Blue Ridge Naturalist: Have You Thanked A Sapsucker Today?

A Red-naped Sapsucker is an extraordinarily rare bird to see in the eastern half of the United States, but a male found its way to the author’s nature-friendly garden last fall. Photo: Marlene A. Condon.

A regularly occurring winter visitor to Virginia is the Yellow-bellied Sapsucker, a funny-sounding name to non-birders. But its eponymous name informs us that this northern bird sucks sap.

By making shallow wells on trunks and branches that fill with sap, the sapsucker obtains sugar—a source of carbohydrates that provides energy for the sapsucker and many other animals, such as squirrels, other species of birds, and insects (on warmish winter days) that come to also feed upon it.

Sadly, this species gets a bad rap. People accuse it of seriously injuring or killing trees and shrubs when it makes its sap wells. But this enduring suggestion is utter nonsense.

Because my interest in history is practically equal to my interest in nature, I have been on many estate tours on which I have noticed huge (i.e., old) trees covered in recent and decades-old sap wells. It should go without saying that those trees would not still be alive if sapsucker wells were detrimental to them. The reality is that sapsuckers do no more harm to your plants than do people who install taps into Sugar Maple trees so they can make maple syrup.

The indigenous peoples of the Lake States, southeastern Canada, New England, and the Appalachian Mountains knew and used maple syrup long before the arrival of European settlers. No authenticated information has been handed down explaining how they learned that maple sap could be a food source, but I have absolutely no doubt that nature led the way.

It is not at all unlikely that someone observed a Yellow-bellied Sapsucker making sap wells, just as I have done numerous times while eating my second breakfast (my first is when it’s still dark out) that consists of oatmeal sweetened with pure maple syrup. The person noticed how popular the sap was with a variety of animals, decided to taste it, and voila! A discovery for the ages.

The migration behavior of the Yellow-bellied Sapsucker fits perfectly with my suggestion that this bird played a major role in the origination of maple syrup. These birds start to head north from Virginia by March, and few remain by April. They know when to get “home” for the spring thaw and the rising maple sap!

The Yellow-bellied Sapsucker is an eastern bird with closely related western relatives, one of which is the Red-naped Sapsucker. At one time, scientists considered these two birds to be the same species, even though they have differing field marks and their ranges do not overlap much at all.

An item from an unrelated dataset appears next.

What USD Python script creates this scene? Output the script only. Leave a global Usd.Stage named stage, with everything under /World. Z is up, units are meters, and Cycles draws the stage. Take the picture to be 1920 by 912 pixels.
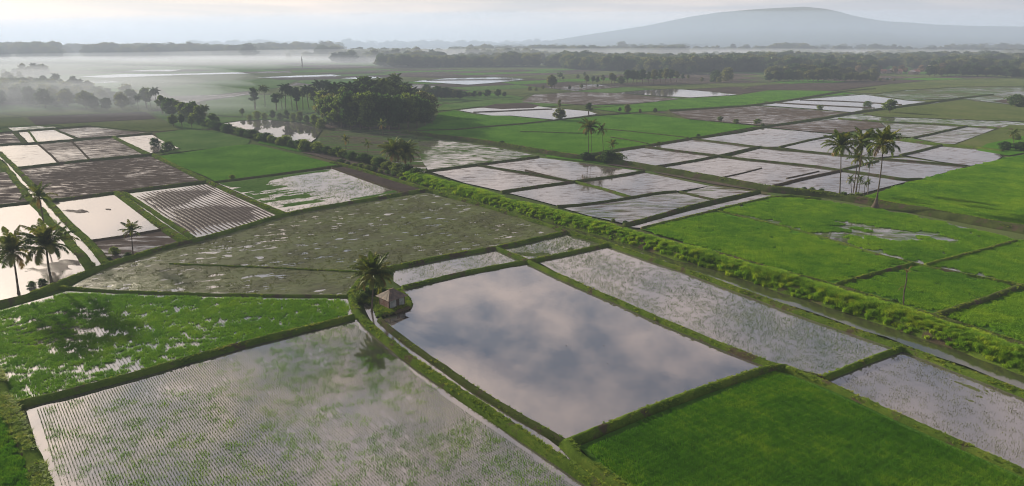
import math, random
import numpy as np
import trimesh
import shapely
from shapely.geometry import Polygon, LineString, Point, MultiPolygon
from shapely import contains_xy
import usdkit
from meshkit import noise, fbm
from pxr import Usd, UsdGeom, UsdLux, UsdShade, Gf, Sdf, Vt

stage = Usd.Stage.CreateInMemory()
UsdGeom.SetStageUpAxis(stage, 'Z')
UsdGeom.SetStageMetersPerUnit(stage, 1.0)
UsdGeom.Xform.Define(stage, '/World')
UsdGeom.Scope.Define(stage, '/World/Looks')
random.seed(7)
R = np.random.default_rng(7)

# ------------------------------------------------------------------ camera, sky, sun, exposure
CAM_H = 45.0
FPX = 1280.0                                   # focal length in pixels of the 1920 wide photograph
PITCH = math.atan((456 - 80) / FPX)
EXPOSURE = 1.45
SUN_AZ, SUN_EL = math.radians(-47), math.radians(17)
SUN_INT, SUN_ANGLE = 1.25, 2.5
SKY_STRENGTH = 0.05
CLOUDS = (9.9, 22.1, 0)                        # where the cloud field lies

cam = UsdGeom.Camera.Define(stage, '/World/camera')
cam.CreateHorizontalApertureAttr(36.0)
cam.CreateFocalLengthAttr(24.0)
cam.CreateClippingRangeAttr((0.5, 100000.0))
cam.CreateExposureAttr(EXPOSURE)
cam.AddTranslateOp().Set(Gf.Vec3d(0, 0, CAM_H))
cam.AddRotateXOp().Set(90 - math.degrees(PITCH))


class O:
    def __init__(s, a): s.a = a


class Node:
    def __init__(s, name): s.__dict__['name'] = name
    def __getattr__(s, k): return O(s.name + '.' + k)


class Graph:
    def __init__(s): s.nodes, s.links = {}, []
    def n(s, kind, **inp):
        name = f'n{len(s.nodes)}'
        vals = {}
        for k, v in inp.items():
            if isinstance(v, O): s.links.append((v.a, f'{name}.{k}'))
            else: vals[k] = v
        s.nodes[name] = (kind, vals)
        return Node(name)
    # short cuts
    def pos(s): return s.n('geometry').position
    def noise(s, vec, scale, detail=3, rough=0.5, dist=0.0): return s.n('noise_texture', vector=vec, scale=scale, detail=detail, roughness=rough, distortion=dist).fac
    def map(s, vec, loc=(0, 0, 0), rot=0.0, scale=(1, 1, 1)): return s.n('mapping', vector=vec, location=loc, rotation=(0, 0, rot), scale=scale).vector
    def ramp(s, fac, stops): return s.n('rgb_ramp', fac=fac, ramp=stops).color
    def math(s, op, a, b=0.5): return s.n('math', math_type=op, value1=a, value2=b).value
    def rng(s, v, a, b, c=0.0, d=1.0): return s.n('map_range', value=v, from_min=a, from_max=b, to_min=c, to_max=d, clamp=True).result
    def mix(s, fac, a, b, t='mix'): return s.n('mix', mix_type=t, fac=fac, color1=a, color2=b).color
    def mixc(s, fac, a, b): return s.n('mix_closure', fac=fac, closure1=a, closure2=b).closure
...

On the morning of November 9, 2017, I heard a bird making a “crying” sound (as I described it in my notes) that was very similar to that of a Yellow-bellied Sapsucker, except that it was not quite right. The sound had a sad quality to it, as if something were amiss.

Finding the bird in my Autumn Olive just southeast of my house, I was very surprised to see that it was a sapsucker with an obvious red spot on the back of its head (called the “nape”). It was a Red-naped Sapsucker! This was quite an exciting find because this species breeds in the Rocky Mountain region north to British Columbia and Alberta, Canada, and would not normally be here.

However, at the time of my initial sighting, I had no idea just how rare a visitor this bird was in the East. After announcing its presence in my yard on the Virginia bird-listing Internet site, a birder wrote to tell me that this species had only ever been recorded in this half of the country a few times, and that was around Canton, Ohio. Thus, a Red-naped Sapsucker would be a first for the state of Virginia!

The bird’s most telling feature was the red on the back of the head, but it also had much less black on the breast than a Yellow-bellied Sapsucker, which seems to be very typical of Red-naped Sapsuckers. I discovered this difference by looking at many, many photos online and in books, but surprisingly, I never found mention of it in the literature.

“My” bird was a male because its throat was fully red (the female’s throat is white and red), but it was obviously not an adult because it still showed areas of brownish mottled coloration where an adult male would have more of a white-and-black contrast to its appearance. It showed some adult coloration because the immature Red-naped Sapsucker starts attaining its adult plumage by November of its first year, unlike the immature Yellow-bellied that attains its adult plumage by the following spring.

The bird visited my yard at least 10 times between its first appearance in November and its last in early December, exhibiting interesting behavior that, along with its brownish plumage, corroborated that it was a young bird.

The first few times it was here, it made plaintive sounds—as you would expect from a young bird—as it followed adult Yellow-bellied Sapsuckers around the yard. A couple of times it even landed right next to an adult, a male one time and a female the next, which is not typical adult behavior. Additionally, adult birds would not tolerate this closeness from another adult bird, but would put up with it briefly—as they did—from a young one.

I’ll probably never see a Red-naped Sapsucker in my yard again, and it is highly unlikely anyone in Virginia will ever find one of these birds here. However, it is not hard to spot Yellow-bellied Sapsuckers from fall through early spring, and if you love pure maple syrup as I do, you just might want to quietly thank these birds for the role their species very likely played in bringing you this marvelous natural product!